What is that plan? Well it is much like previous plans, play smart. To cast this spell our opponent must first get to four mana. Knowing this we can take our first few turns setting up our board playing our quick and dangerous creatures and use the following turns to Stifle their progress. We can use our cantrips to look for Wasteland and Stifle to punish their mana base and set them back valuable turns all the while increasing the amount of pressure they are under. This is where Chain Lightening can come in with great force. Where 6-9 life before may have been safe for a control deck to settle at against a RUG deck now RUG is running nearly double the amount of burn.

Another route to victory is holding back creatures, also known as not overextending.

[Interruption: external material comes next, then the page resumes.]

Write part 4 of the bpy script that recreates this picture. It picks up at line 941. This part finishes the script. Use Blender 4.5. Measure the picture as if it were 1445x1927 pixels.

Now this is a very difficult skill to master and often times can mean the difference between a win or a loss immediately. If you hold back creatures so your opponent does not get max value out of their sweeper spells you are giving your opponent something equally as valuable, time. If we do not have creatures in play we are not applying pressure to our opponent. To master this skill you must be able to be good at math, but also be able to tell the future. Ok not really tell the future, but be able to look at a game state and try to see what are the likely possibilities of what is going to happen in the next few turns and how you will be able to respond to them. Will your opponent play a creature that will be able to block a key turn and soak up valuable life points, or will your opponent be able to Swords to Plowshares one of your creatures while you are tapped out and unable to Spell Pierce it? Being able to see these possible lines of plays will benefit your game tremendously because you will get to anticipate what your opponent is going to do before they do it and can already have an answer at the ready.


RUG is still alive and healthy it just needs some updates. While Legacy is a format where the cards that see play rarely change there is often an ever shifting meta game. Because of this RUG needs to adapt to survive. This can often be done by just changing a few cards here and there and understanding the game plan of an opponent then shifting your game plan accordingly. The answer is out there for sure, hidden in some deep dark box of old magic cards. Someone just has to unearth it.

Thanks for reading – hope you enjoyed.